Canada Pension Plan Investment Board has put a portfolio of distressed Spanish loans up for sale, as the fund works to reduce its exposure to the country built up during the financial crisis last decade.
The sale comprises loans with a face value of around €300 million (US$329 million) in unsecured, non-performing loans, according to people familiar with the matter.
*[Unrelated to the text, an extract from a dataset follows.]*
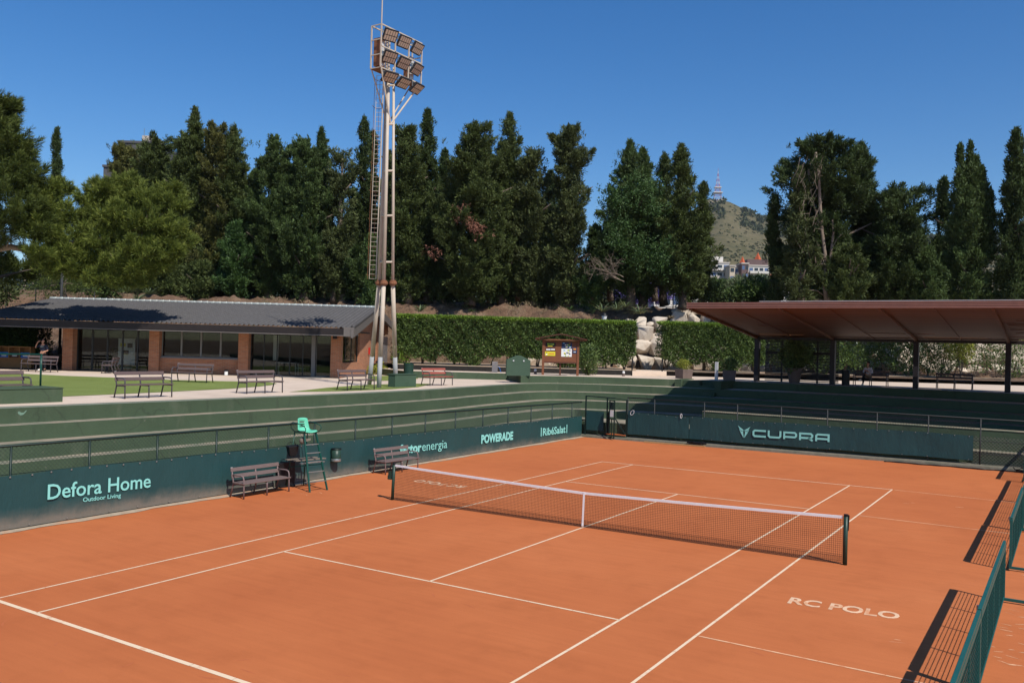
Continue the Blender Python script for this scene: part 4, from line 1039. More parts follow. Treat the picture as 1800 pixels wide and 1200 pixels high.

Canada’s largest pension fund obtained the assets bundled along with a larger portfolio and they will likely be sold at a heavy discount to par, still generating returns, the people said, asking not to be identified discussing private details.
The Canadian pension fund previously acquired substantial debt assets, including real estate portfolios, from Spanish banks such as Banco Santander SA. While working down that exposure, the fund’s broader strategy involves nearly doubling the size of its private credit holdings over the next five years.
Earlier this year, CPPIB had explored the sale of a separate portfolio with a face value of around €1 billion although that process is now on hold, according to people familiar with the matter.
CPPIB declined to comment on the potential sale.
The fund earned an eight per cent return in the fiscal year ended March, growing to US$632 billion in assets from US$570 billion a year earlier, as double-digit gains in stocks, credit and private equity made up for weaker performance in emerging markets and real estate. Its credit portfolio jumped 10.8 per cent.